My two high school helpers had the idea of taking the pictures on the sheet and gluing them in succession on a long paper as the kids picked out the pictures during the story. They wrote the name of each picture next to the picture. That turned out to be a really good idea. The visual representation of the story, I think, made the experience something a little more concrete. Because the idea for that came as we were starting, we didn't have Solomon and the Shulamite and the ladies among the pictures. Can't have a story without characters. :) Maybe we'll add them next week.

One of the four year olds
used the dolls to tell me a story after we were done. The other kids helped hang the story banner out in the hall.

What would be most interesting to me is what the kids took home, if anything!

Next week one of the moms is doing different prayer stations with the kids. Should be fun!

Tuesday, February 07, 2006

Back to Children's Spirituality

On the serious side I'll tell you how our kids' time goes for Song of Songs after Sunday.

I'm reading Children's Spirituality again. Catherine Stonehouse "Children in Wesleyan Thought." I enjoyed her book, Joining Children on Their Spiritual Journey: Nurturing a Life of Faith.

It was interesting (from her article in CS p. 133-148) that Wesley, as a Christian leader, was so atuned to children. Encouraging parents to provide "nurturing environments" for their children, Sunday school, home devotions and instruction, Christian school all came from a deep belief that children were people to be nurtured and encouraged in the faith at whatever age they demonstrated interest and response.

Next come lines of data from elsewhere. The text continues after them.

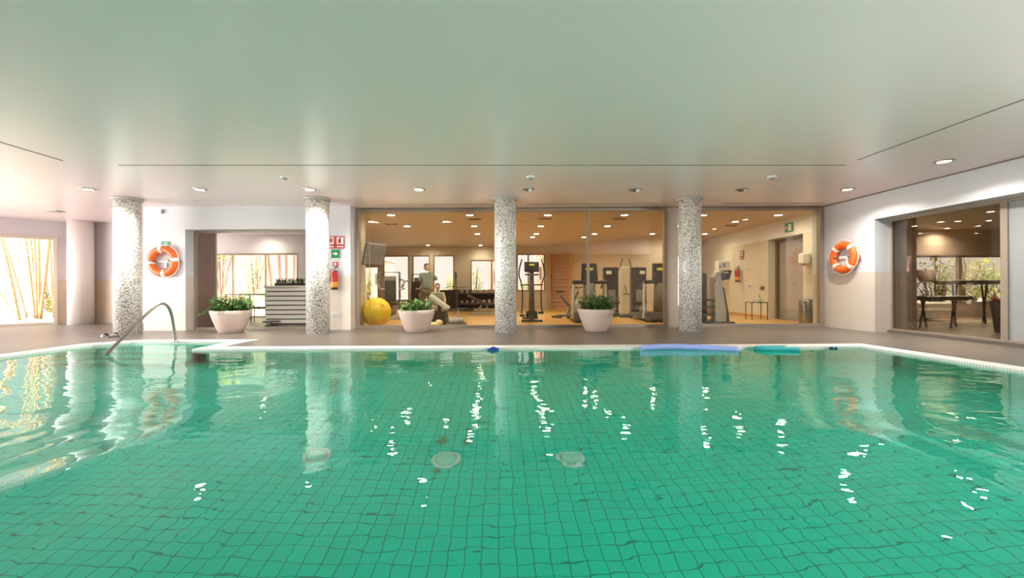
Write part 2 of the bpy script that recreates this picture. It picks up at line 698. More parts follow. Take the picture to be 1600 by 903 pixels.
# deck, with the pool cut out
mb = MB()
for poly in ([(-4.98, 7.15), (6.0, 7.15), (8.8, 7.15), (8.8, 10.42), (-4.98, 10.42)],
             [(-7.3, 8.15), (-4.98, 8.15), (-4.98, 10.42), (-7.3, 10.42)],
             [(-7.85, 7.6), (-7.3, 8.15), (-7.3, 10.42), (-7.85, 10.42)],
             [(-16.4, -4.4), (-7.85, -4.4), (-7.85, 12.5), (-16.4, 12.5)],
             [(6.0, 7.15), (6.56, 0.2), (6.56, -4.4), (8.8, -4.4), (8.8, 7.15)],
             [(-7.85, -4.4), (6.56, -4.4), (6.56, 0.2), (-7.85, 0.2)]):
    mb.prism(poly, -0.3, 0.0)
struct('floor', mb, 'deck')

# white overflow grating round the water
mb = MB()
for poly in ([(-5.28, 6.85), (5.73, 6.85), (6.0, 7.15), (-4.98, 7.15)],
             [(-5.28, 6.85), (-4.98, 7.15), (-4.98, 8.15), (-5.28, 7.85)],
             [(-5.28, 7.85), (-4.98, 8.15), (-7.3, 8.15), (-7.18, 7.85)],
             [(-7.18, 7.85), (-7.3, 8.15), (-7.85, 7.6), (-7.55, 7.48)],
             [(-7.55, 7.48), (-7.85, 7.6), (-7.85, 0.2), (-7.55, 0.5)],
             [(-7.55, 0.5), (-7.85, 0.2), (6.56, 0.2), (6.27, 0.5)],
             [(6.27, 0.5), (6.56, 0.2), (6.0, 7.15), (5.73, 6.85)]):
    mb.prism(poly, -0.12, 0.004)
struct('trim_pool_rim', mb, 'rim')

# pool basin: tiled floor, walls and the entry steps in the niche
mb = MB()
PD = -1.23
pool = [(-7.55, 0.5), (6.27, 0.5), (5.73, 6.85), (-5.28, 6.85), (-5.28, 7.85), (-7.18, 7.85), (-7.55, 7.48)]
mb.prism([(-7.8, 0.2), (6.6, 0.2), (6.0, 7.2), (-5.0, 7.2), (-5.0, 8.2), (-7.8, 8.2)], PD - 0.15, PD)
struct('floor_pool', mb, 'pool_tile')
mb = MB()
for i in range(len(pool)):
    p, q = pool[i], pool[(i + 1) % len(pool)]
    mb.wall(q, p, PD, -0.11, 0.22)
struct('wall_pool', mb, 'pool_tile')
mb = MB()
for k in range(4):
    mb.box2((-7.55, 7.45 - 0.32 * k, PD), (-5.28, 7.85 - 0.32 * k if k else 7.85, -0.25 - 0.24 * k))
struct('trim_pool_steps', mb, 'pool_tile')
mb = MB()
vs = [mb.bm.verts.new((p[0], p[1], -0.03)) for p in pool]
wf = mb.bm.faces.new(vs)
wf.normal_update()
if wf.normal.z < 0:
    wf.normal_flip()
wat = mb.build('water', 'water', fix=False)
tag(wat, 'rippled emerald green water filling the indoor swimming pool', 'water', None, 'stuff')

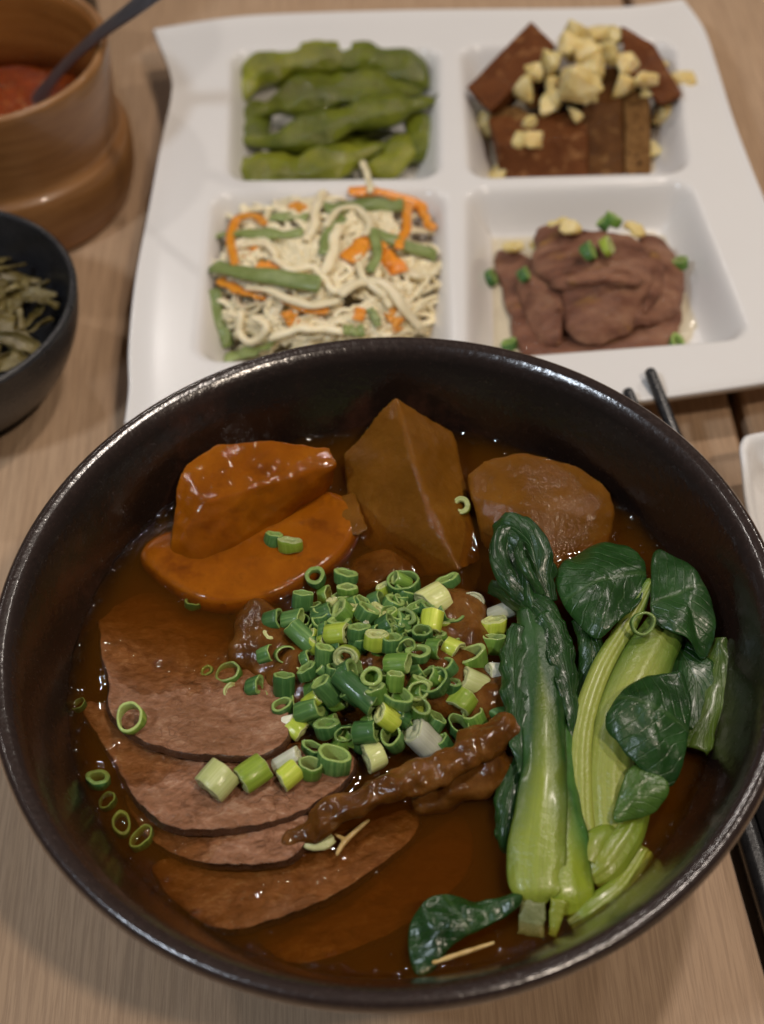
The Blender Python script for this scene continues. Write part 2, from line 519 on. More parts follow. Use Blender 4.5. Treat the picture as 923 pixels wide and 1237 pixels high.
MT['leaf'] = make_leaf('bok_choy_leaf', (.005, .026, .0035), (.016, .064, .010), (.30, .42, .10), .018)
MT['leaf_pale'] = make_leaf('bok_choy_leaf_underside', (.03, .08, .010), (.075, .15, .022), (.32, .40, .10), .05)
MT['stalk'] = make_leaf('bok_choy_stalk', (.008, .036, .006), (.020, .075, .012), (.28, .34, .042), .0, .53, .3, 1, (.12, .22, .06))
MT['stalk_bright'] = make_leaf('bok_choy_stalk_bright', (.015, .06, .012), (.05, .14, .024), (.26, .33, .022), .0, .48, .3, 1, (.12, .22, .06))
MT['stem'] = make_leaf('bok_choy_stem', (.06, .12, .015), (.11, .19, .025), (.32, .36, .065), .0, .9, .3, 1, (.26, .36, .1))
MT['stem_bright'] = make_leaf('bok_choy_stem_inner', (.13, .19, .014), (.19, .25, .022), (.25, .29, .03), .0, .5, .3, 1, (.26, .36, .1))
MT['leaf_yellow'] = make_leaf('bok_choy_leaf_yellowing', (.025, .06, .006), (.07, .12, .014), (.22, .27, .05), .02)
MT['stem_cut'] = food('stem_cut_base', [(.3, (.13, .15, .05)), (.7, (.22, .24, .10))], 120, .4, 500, .0003, .3, (.8, 1, .5), .002)

SCAL = {'G': ((.060, .15, .038), (.125, .235, .068), (.27, .39, .11)),
        'M': ((.12, .23, .035), (.20, .33, .055), (.34, .44, .14)),
        'Y': ((.34, .44, .045), (.46, .53, .09), (.50, .54, .22)),
        'P': ((.50, .53, .20), (.60, .62, .30), (.55, .55, .26)),
        'W': ((.66, .66, .50), (.76, .75, .62), (.60, .60, .38))}
for k, (a, b_, inn) in SCAL.items():
    MT['sc' + k] = food('scallion_skin_' + dict(G='green', M='leaf_green', Y='yellow_green', P='pale', W='white')[k], [(.25, tuple(x * .75 for x in a)), (.5, a), (.68, b_), (.85, tuple(x * 1.5 for x in b_))], 900, .4, 1200, .00012, .12, (.6, 1, .3), .0012, coat=.25, vscale=(1, 1, .06), objvar=.35, spec=.25)
    MT['si' + k] = food('scallion_cut_' + dict(G='green', M='leaf_green', Y='yellow_green', P='pale', W='white')[k], [(.3, tuple(x * .8 for x in inn)), (.7, inn)], 300, .3, 900, .0002, .2, (.6, 1, .3), .0012, coat=.25, objvar=.25, spec=.2)


def make_wood():
    m, nt, b, N, L = new_mat('oak_table_top')
    v = coords(nt, 'Object')
    st = coords(nt, 'Object', (1, .035, 1))
    st2 = coords(nt, 'Object', (1, .012, 1))
    warp = tex_noise(nt, 9, 3, .5, coords(nt, 'Object', (1, .12, 1)))
    rings = tex_noise(nt, 70, 5, .6, st2, 1.4)
    fine = tex_noise(nt, 900, 4, .7, st)
    c = ramp(nt, rings, [(.22, (.47, .31, .188)), (.5, (.51, .345, .218)), (.78, (.55, .385, .25))])
    c = mixc(nt, mixc(nt, 1, ramp(nt, fine, [(.42, (1, 1, 1)), (.56, (0, 0, 0))]), (.5, .5, .5), 'MULTIPLY'), c, (.29, .185, .115))
    c = mixc(nt, ramp(nt, warp, [(.35, (0, 0, 0)), (.7, (.35, .35, .35))]), c, (.40, .265, .165))
    L.new(c, b.inputs['Base Color'])
    b.inputs['Roughness'].default_value = .5
    b.inputs['Specular IOR Level'].default_value = .35
    bump(nt, b, fine, .00012)
    return m


MT['wood'] = make_wood()


def make_glaze():
    m, nt, b, N, L = new_mat('dark_iron_glaze')
    v = coords(nt, 'Object')
    big = tex_noise(nt, 28, 6, .65, v)
    fine = tex_noise(nt, 700, 4, .7, v)
    c = ramp(nt, big, [(.3, (.006, .004, .0035)), (.55, (.011, .0065, .005)), (.70, (.044, .017, .010))])
    c = mixc(nt, ramp(nt, fine, [(.60, (0, 0, 0)), (.74, (.55, .55, .55))]), c, (.035, .015, .010))
    # the lip wears to a redder, metallic brown
    sx = N.new('ShaderNodeSeparateXYZ'); L.new(v, sx.inputs[0])
    mr = N.new('ShaderNodeMapRange'); mr.inputs[1].default_value = .0755; mr.inputs[2].default_value = .079; L.new(sx.outputs[2], mr.inputs[0])
    c = mixc(nt, mr.outputs[0], c, mixc(nt, fine, (.010, .007, .006), (.042, .024, .02)))
    L.new(c, b.inputs['Base Color'])
    r = N.new('ShaderNodeMapRange'); r.inputs[3].default_value = .16; r.inputs[4].default_value = .34; L.new(fine, r.inputs[0])
    L.new(r.outputs[0], b.inputs['Roughness'])
    b.inputs['Specular IOR Level'].default_value = .5
    b.inputs['Coat Weight'].default_value = .65; b.inputs['Coat IOR'].default_value = 1.6; b.inputs['Coat Roughness'].default_value = .17
    n1 = bump(nt, b, tex_noise(nt, 520, 3, .6, v), .00013)
    n2 = bump(nt, b, tex_noise(nt, 45, 3, .5, v), .0004, 1, n1)
    L.new(n2, b.inputs['Coat Normal'])
    return m


MT['glaze'] = make_glaze()
MT['glaze_small'] = food('black_stoneware_glaze', [(.3, (.012, .012, .014)), (.7, (.030, .029, .031))], 90, .3, 600, .0003, 0, rvar=.12)


def make_cup_wood():
    m, nt, b, N, L = new_mat('turned_bamboo')
    v = coords(nt, 'Object', (1, 1, 9)); 
    f = tex_noise(nt, 26, 6, .62, v, .8)
    c = ramp(nt, f, [(.25, (.19, .080, .023)), (.5, (.27, .122, .038)), (.75, (.34, .165, .058))])
    L.new(c, b.inputs['Base Color']); b.inputs['Roughness'].default_value = .38
    bump(nt, b, f, .0002)
    b.inputs['Coat Weight'].default_value = .2
    return m


MT['cup'] = make_cup_wood()
MT['cup_in'] = food('cup_lacquer_inside', [(.3, (.20, .070, .014)), (.7, (.30, .12, .028))], 30, .3, 200, .0001, 0, vscale=(1, 1, 6))
MT['black_stick'] = food('black_chopstick', [(.3, (.010, .010, .012)), (.7, (.018, .018, .020))], 200, .3, 700, .00008, 0)
MT['steel'] = food('brushed_steel', [(.3, (.22, .22, .25)), (.7, (.30, .30, .34))], 60, .38, 900, .00005, 0, vscale=(1, 8, 1))
MT['steel'].node_tree.nodes['Principled BSDF'].inputs['Metallic'].default_value = .9


def make_broth():
    m, nt, b, N, L = new_mat('beef_broth')
    N.remove(b)
    out = N['Material Output']
    tr = N.new('ShaderNodeBsdfTransparent'); tr.inputs[0].default_value = (.97, .92, .85, 1)
    gl = N.new('ShaderNodeBsdfGlossy'); gl.inputs['Roughness'].default_value = .03
    fr = N.new('ShaderNodeFresnel'); fr.inputs[0].default_value = 1.36
    mx = N.new('ShaderNodeMixShader')
    L.new(fr.outputs[0], mx.inputs[0]); L.new(tr.outputs[0], mx.inputs[1]); L.new(gl.outputs[0], mx.inputs[2])
    L.new(mx.outputs[0], out.inputs['Surface'])
    v = coords(nt, 'Object')
    bp = N.new('ShaderNodeBump'); bp.inputs['Distance'].default_value = .0007; bp.inputs['Strength'].default_value = .5
    L.new(tex_noise(nt, 60, 3, .55, v), bp.inputs['Height']); L.new(bp.outputs[0], gl.inputs['Normal']); L.new(bp.outputs[0], fr.inputs['Normal'])
    s = N.new('ShaderNodeVolumeScatter'); s.inputs['Color'].default_value = (1, .50, .04, 1); s.inputs['Density'].default_value = 37
    a = N.new('ShaderNodeVolumeAbsorption'); a.inputs['Color'].default_value = (.74, .505, .03, 1); a.inputs['Density'].default_value = 225
    ad = N.new('ShaderNodeAddShader'); L.new(s.outputs[0], ad.inputs[0]); L.new(a.outputs[0], ad.inputs[1])
    L.new(ad.outputs[0], out.inputs['Volume'])
    return m


MT['broth'] = make_broth()


def make_oil():
    m, nt, b, N, L = new_mat('oil_film')
    N.remove(b)
    tr = N.new('ShaderNodeBsdfTransparent'); tr.inputs[0].default_value = (1, .97, .9, 1)
    gl = N.new('ShaderNodeBsdfGlossy'); gl.inputs['Roughness'].default_value = .06
    fr = N.new('ShaderNodeFresnel'); fr.inputs[0].default_value = 1.6
    mx = N.new('ShaderNodeMixShader')
    L.new(fr.outputs[0], mx.inputs[0]); L.new(tr.outputs[0], mx.inputs[1]); L.new(gl.outputs[0], mx.inputs[2])
    L.new(mx.outputs[0], N['Material Output'].inputs['Surface'])
    return m


MT['oil'] = make_oil()
m, nt, b, N, L = new_mat('clear_glass')
b.inputs['Transmission Weight'].default_value = 1; b.inputs['Roughness'].default_value = .03; b.inputs['Base Color'].default_value = (.85, .88, .9, 1)
MT['glass'] = m
m, nt, b, N, L = new_mat('gap_shadow_board')
b.inputs['Base Color'].default_value = (.05, .035, .025, 1)
MT['under'] = m

# ------------------------------------------------------------------ the table
Z_S = 55.5                                               # broth level


def box(x0, x1, y0, y1, z0, z1, bev=0.0):
    if not bev:
        V = [(x, y, z) for z in (z0, z1) for y in (y0, y1) for x in (x0, x1)]
        Fc = [(0, 2, 3, 1), (4, 5, 7, 6), (0, 1, 5, 4), (1, 3, 7, 5), (3, 2, 6, 7), (2, 0, 4, 6)]
        return V, Fc
    V, Fc = [], []
    for z, b_ in ((z0, 0), (z1 - bev, 0), (z1, bev)):
        V += [(x0 + b_, y0 + b_, z), (x1 - b_, y0 + b_, z), (x1 - b_, y1 - b_, z), (x0 + b_, y1 - b_, z)]
    Fc.append((3, 2, 1, 0)); Fc.append((8, 9, 10, 11))
    for k in (0, 4):
        for i in range(4):
            j = (i + 1) % 4
            Fc.append((k + i, k + j, k + 4 + j, k + 4 + i))
    return V, Fc


table = empty('table_top', (0, 150, 0))
tag(table, 'pale oak table top with a dark gap between two boards', kind='structure')
SEAM = R(-3.2)


def seam_rot(V, px=126, py=142):
    c_, s_ = math.cos(SEAM), math.sin(SEAM)
    return [(px + c_ * (x - px) + s_ * (y - py), py - s_ * (x - px) + c_ * (y - py), z) for x, y, z in V]


V, Fc = box(-900, 125, -900, 1100, -26, 0, 1.5)
mesh_obj('plank', V, Fc, MT['wood'], table, smooth=False)
V, Fc = box(129.5, 1000, -900, 1100, -26, -0.5, 1.5)
mesh_obj('plank', V, Fc, MT['wood'], table, smooth=False)
V, Fc = box(110, 150, -880, 1080, -40, -27)
mesh_obj('batten', V, Fc, MT['under'], table, smooth=False)

# ------------------------------------------------------------------ noodle bowl
inner = [(0, 8), (40, 10), (60, 17), (73, 31), (80, 45), (84.2, 55.5), (88.5, 66), (92.5, 74.5), (94.5, 77.6)]
lip = [(96.0, 79.3), (98.0, 80.0), (99.5, 79.2), (100.0, 77.6)]
outer = [(99.0, 74), (95, 64), (89, 50), (80, 33), (66, 19), (52, 11), (50, 8), (50, 1.2), (49, 0), (44, 0), (43, 1.5), (42, 4), (20, 3.6), (0, 3.6)]
pr = [(0, 8)] + catmull([Vector(p) for p in inner[1:]], 40) + catmull([Vector(p) for p in lip], 12) + catmull([Vector(p) for p in outer[:6]], 24) + [Vector(p) for p in outer[6:]]
V, Fc = lathe_open([(p[0], p[1]) for p in pr], n=160)
V = [(x * (1 + .006 * nz((x, y, 0), .008, 2)), y * (1 + .006 * nz((x, y, 0), .008, 3)), z) for x, y, z in V]
bowl = mesh_obj('noodle_bowl', V, Fc, MT['glaze'], origin=Vector((0, 0, 0)))
tag(bowl, 'large dark brown glazed noodle bowl with a worn metallic lip', 'bowl')

# ------------------------------------------------------------------ things in the broth


def thing(o, label, cat, group=None):
    return tag(o, label, cat, group)


# carrots
c1 = AT([(211, 588, 67), (222, 560, 69), (262, 537, 70), (330, 532, 70), (400, 538, 69), (409, 560, 67), (300, 590, 70), (246, 606, 69),
         (204, 676, 56), (241, 690, 55), (258, 672, 54), (307, 664, 53), (363, 620, 55), (402, 585, 58), (300, 560, 48), (240, 620, 48), (330, 640, 47)])
thing(blob('carrot_chunk', [c1], MT['carrot'], .7, 5, 1.4, .09, .3, .3), 'thick roll-cut carrot chunk standing above the broth', 'carrot')
thing(slab('carrot_slice', AT([(168, 664), (186, 690), (240, 724), (296, 727), (345, 713), (409, 674), (434, 632), (428, 604), (380, 590), (280, 620), (200, 640)], 57.2), MT['carrot'], 7, .6, .5, .07, .05, .5, rnd=2.2),
      'flat oval carrot slice floating under the carrot chunk', 'carrot')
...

I was especially looking forward to reading this because I transcribed my great-grandmother's diaries a few years back. She was having kids around the turn of the century and I was captivated by her attention to her children and her astute observations. They were very strict, straight-laced, religious Victorians so her observations surprised me. They were also faith-filled Methodists. So, thinking back, as a child I was interacting with 60-90 year old faith-filled people who had been strictly raised and deeply loved. I get to ponder that for a while.


zzz

Very cute! If my Buddy List opens by itself when I get on my computer between 6:30 and 7 am EST I see the long list of names with bubbles and cute little yellow Z's next to them. A whole long list! Once there was a name with no Z's so I sent a message and a couple of hours later was politely informed that the only way there would be a real person around at that time in the morning would be if they were deathly ill. :-) heh!


So fun!

Thursday, February 02, 2006

Justice in a picture book

Given "justice" as an Artisan value or for anyone interested in children's rights, I just read a picture book based on a true story, The Carpet Boy's Gift by Pegi Deitz Shea (Tilbury House, Gardiner Maine, 2003) about the carpet children in Pakistan. It indirectly (and directly in the post script) tells the story of a boy working with the Bonded Labour Liberation Front to free these children in Pakistan. The story is set in the 1990's. The boy (not the main character of the story) was shot in Pakistan for his work. Very sad but the story is told in a way that focuses on the work he did to free others and what he was freeing them from, not on his death. It's probably best for K/1st and up.